People v. Gore
This text of 2024 NY Slip Op 00914 (People v. Gore) is published on Counsel Stack Legal Research, covering Appellate Division of the Supreme Court of the State of New York primary law. Counsel Stack provides free access to over 12 million legal documents including statutes, case law, regulations, and constitutions.
Opinion
| People v Gore |
| 2024 NY Slip Op 00914 |
| Decided on February 21, 2024 |
| Appellate Division, Second Department |
| Published by New York State Law Reporting Bureau pursuant to Judiciary Law § 431. |
| This opinion is uncorrected and subject to revision before publication in the Official Reports. |
Decided on February 21, 2024 SUPREME COURT OF THE STATE OF NEW YORK Appellate Division, Second Judicial Department
MARK C. DILLON, J.P.
ANGELA G. IANNACCI
LILLIAN WAN
JANICE A. TAYLOR, JJ.
2020-03078
(Ind. No. 1782/17)
v
Cadine Gore, appellant. Patricia Pazner, New York, NY (Anders Nelson of counsel), for appellant.

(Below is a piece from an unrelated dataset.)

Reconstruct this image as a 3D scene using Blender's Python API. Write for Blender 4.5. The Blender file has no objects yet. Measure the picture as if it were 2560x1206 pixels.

Melinda Katz, District Attorney, Kew Gardens, NY (Johnnette Traill, Nancy Fitzpatrick Talcott, and Edan Benmelech of counsel), for respondent.
DECISION & ORDER
Appeal by the defendant from a judgment of the Supreme Court, Queens County (Gene Lopez, J.), rendered February 6, 2020, convicting him of assault in the first degree, upon his plea of guilty, and imposing sentence.
ORDERED that the judgment is affirmed.
We note as an initial matter, that as of January 1, 2020 (see L 2019, ch 59, § 1, part KKK, §§ 1, 2), "[a]n order finally denying a motion to dismiss pursuant to [CPL 30.30(1)] shall be reviewable upon an appeal from an ensuing judgment of conviction notwithstanding the fact that such judgment is entered upon a plea of guilty" (CPL 30.30[6]; see People v Jackson, 207 AD3d 1080, 1080). Here, the defendant's challenge to the denial of his statutory speedy trial motion is reviewable on appeal. Although the defendant pleaded guilty on December 2, 2019, the judgment of conviction was not rendered until February 6, 2020, after the effective date of the statute (see People v Votaw, 190 AD3d 1162, 1163-1164; People v Person, 184 AD3d 447, 447-448; cf. People v George, 199 AD3d 831, 832; People v Lara-Medina, 195 AD3d 542, 542).
However, the defendant validly waived his right to appeal. Although the written waiver of the right to appeal included incorrect statements of the applicable law, the record demonstrates that, under the totality of the circumstances, including the Supreme Court's oral colloquy, the defendant's consultation with counsel, and the defendant's age and experience, the defendant had a full appreciation of the terms and consequences of the appeal waiver (see People v Reyes-Guzman, 222 AD3d 887, 887; People v Stacker, 206 AD3d 766, 766; People v Yakubov, 204 AD3d 1043, 1044; People v Lawrence, 184 AD3d 587, 587). "'[G]enerally, an appeal waiver will encompass any issue that does not involve a right of constitutional dimension going to the very heart of the process,'" including a defendant's statutory speedy trial claim (People v Votaw, 190 AD3d at 1164, quoting People v Lopez, 6 NY3d 248, 255). Contrary to the defendant's contention, "the enactment of CPL 30.30(6) does not alter that analysis" (People v Votaw, 190 AD3d at 1164; see People v Person, 184 AD3d at 448).
Accordingly, the defendant's valid waiver of his right to appeal precludes appellate review of his contention that the Supreme Court should have granted his motion pursuant to CPL 30.30 to dismiss the indictment on the ground that he was denied the statutory right to a speedy trial [*2](see People v Votaw, 190 AD3d at 1163-1164).
DILLON, J.P., IANNACCI, WAN and TAYLOR, JJ., concur.